START Data lines
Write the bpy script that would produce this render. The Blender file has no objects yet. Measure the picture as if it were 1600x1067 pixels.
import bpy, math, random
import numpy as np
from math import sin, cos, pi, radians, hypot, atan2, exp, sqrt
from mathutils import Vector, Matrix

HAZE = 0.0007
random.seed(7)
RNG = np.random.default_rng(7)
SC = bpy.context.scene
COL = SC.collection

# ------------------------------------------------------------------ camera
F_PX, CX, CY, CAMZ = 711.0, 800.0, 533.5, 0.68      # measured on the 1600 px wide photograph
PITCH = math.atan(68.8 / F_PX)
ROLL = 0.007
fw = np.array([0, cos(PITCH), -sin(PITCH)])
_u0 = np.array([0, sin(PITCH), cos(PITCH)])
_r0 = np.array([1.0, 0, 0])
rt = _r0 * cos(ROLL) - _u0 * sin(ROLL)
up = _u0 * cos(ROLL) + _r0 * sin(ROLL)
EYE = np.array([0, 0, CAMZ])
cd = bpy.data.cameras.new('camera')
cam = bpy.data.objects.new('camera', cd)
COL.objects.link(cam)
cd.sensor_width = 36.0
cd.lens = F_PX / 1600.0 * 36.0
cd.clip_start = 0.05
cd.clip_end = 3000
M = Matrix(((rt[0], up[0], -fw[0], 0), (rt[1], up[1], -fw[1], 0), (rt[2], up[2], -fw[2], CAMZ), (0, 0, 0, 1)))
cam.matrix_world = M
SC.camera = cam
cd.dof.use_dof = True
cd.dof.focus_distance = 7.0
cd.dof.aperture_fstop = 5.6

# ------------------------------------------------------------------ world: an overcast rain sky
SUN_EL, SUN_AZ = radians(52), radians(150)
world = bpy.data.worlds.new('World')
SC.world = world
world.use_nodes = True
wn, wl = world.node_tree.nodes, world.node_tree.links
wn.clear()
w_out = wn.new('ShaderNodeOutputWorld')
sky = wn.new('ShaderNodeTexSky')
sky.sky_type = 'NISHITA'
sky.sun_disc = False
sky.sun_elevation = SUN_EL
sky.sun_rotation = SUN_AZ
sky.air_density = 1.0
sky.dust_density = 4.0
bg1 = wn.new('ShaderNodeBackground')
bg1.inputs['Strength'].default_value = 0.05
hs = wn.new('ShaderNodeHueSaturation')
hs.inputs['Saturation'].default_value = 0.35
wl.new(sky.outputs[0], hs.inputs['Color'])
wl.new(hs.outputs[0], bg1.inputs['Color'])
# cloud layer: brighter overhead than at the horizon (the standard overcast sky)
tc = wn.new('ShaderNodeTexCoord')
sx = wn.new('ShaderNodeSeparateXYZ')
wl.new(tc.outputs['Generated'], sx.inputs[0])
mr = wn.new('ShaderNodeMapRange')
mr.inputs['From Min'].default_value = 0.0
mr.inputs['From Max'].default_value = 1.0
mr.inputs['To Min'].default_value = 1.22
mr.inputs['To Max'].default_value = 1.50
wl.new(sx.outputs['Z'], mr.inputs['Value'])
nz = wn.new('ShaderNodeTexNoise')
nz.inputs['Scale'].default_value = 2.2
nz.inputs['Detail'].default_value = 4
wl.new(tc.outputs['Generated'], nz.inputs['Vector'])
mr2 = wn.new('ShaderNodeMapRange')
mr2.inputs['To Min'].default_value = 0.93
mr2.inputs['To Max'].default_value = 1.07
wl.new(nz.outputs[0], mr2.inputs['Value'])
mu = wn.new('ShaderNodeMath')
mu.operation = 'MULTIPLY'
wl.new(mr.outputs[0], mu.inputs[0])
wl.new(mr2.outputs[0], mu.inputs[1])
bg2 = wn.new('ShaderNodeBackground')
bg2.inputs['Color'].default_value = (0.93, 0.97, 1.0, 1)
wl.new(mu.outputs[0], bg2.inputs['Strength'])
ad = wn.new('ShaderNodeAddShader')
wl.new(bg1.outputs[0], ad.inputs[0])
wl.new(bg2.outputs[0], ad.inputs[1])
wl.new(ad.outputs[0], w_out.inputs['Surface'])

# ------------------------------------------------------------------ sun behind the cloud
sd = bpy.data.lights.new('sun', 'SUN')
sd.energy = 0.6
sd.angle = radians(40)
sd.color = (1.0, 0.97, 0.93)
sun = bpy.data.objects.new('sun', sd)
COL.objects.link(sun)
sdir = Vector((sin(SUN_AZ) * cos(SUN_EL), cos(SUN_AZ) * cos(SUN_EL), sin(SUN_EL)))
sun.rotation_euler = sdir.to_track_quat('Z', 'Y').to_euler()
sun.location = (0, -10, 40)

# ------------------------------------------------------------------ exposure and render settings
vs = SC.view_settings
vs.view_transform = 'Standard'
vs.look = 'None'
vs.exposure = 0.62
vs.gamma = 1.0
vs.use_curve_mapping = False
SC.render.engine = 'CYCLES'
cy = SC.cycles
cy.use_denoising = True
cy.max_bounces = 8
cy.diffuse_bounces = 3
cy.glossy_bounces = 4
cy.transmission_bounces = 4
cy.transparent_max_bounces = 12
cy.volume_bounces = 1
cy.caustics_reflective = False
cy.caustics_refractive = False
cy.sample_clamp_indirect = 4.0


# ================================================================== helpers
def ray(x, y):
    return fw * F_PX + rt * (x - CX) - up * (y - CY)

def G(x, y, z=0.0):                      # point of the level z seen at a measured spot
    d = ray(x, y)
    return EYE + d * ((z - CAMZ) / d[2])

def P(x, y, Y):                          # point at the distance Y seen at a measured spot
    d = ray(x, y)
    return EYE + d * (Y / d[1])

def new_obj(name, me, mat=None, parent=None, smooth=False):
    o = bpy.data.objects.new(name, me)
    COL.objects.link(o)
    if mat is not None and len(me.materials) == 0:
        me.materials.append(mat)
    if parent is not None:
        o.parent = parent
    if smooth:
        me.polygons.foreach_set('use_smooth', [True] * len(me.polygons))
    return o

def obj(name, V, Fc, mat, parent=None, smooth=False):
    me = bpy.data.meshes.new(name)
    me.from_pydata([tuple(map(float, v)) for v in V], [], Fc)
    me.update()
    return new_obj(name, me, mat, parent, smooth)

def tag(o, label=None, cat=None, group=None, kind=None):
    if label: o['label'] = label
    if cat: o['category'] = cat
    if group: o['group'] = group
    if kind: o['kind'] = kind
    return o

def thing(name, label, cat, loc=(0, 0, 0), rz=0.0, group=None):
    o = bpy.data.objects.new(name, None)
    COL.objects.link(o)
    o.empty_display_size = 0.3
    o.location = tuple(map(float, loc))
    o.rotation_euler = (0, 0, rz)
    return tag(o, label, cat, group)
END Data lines
Aim of the task | Your task is to quote the lines above, beginning with the first and ending with the one that holds "COL = SC.collection".

Expected answer |
Write the bpy script that would produce this render. The Blender file has no objects yet. Measure the picture as if it were 1600x1067 pixels.
import bpy, math, random
import numpy as np
from math import sin, cos, pi, radians, hypot, atan2, exp, sqrt
from mathutils import Vector, Matrix

HAZE = 0.0007
random.seed(7)
RNG = np.random.default_rng(7)
SC = bpy.context.scene
COL = SC.collection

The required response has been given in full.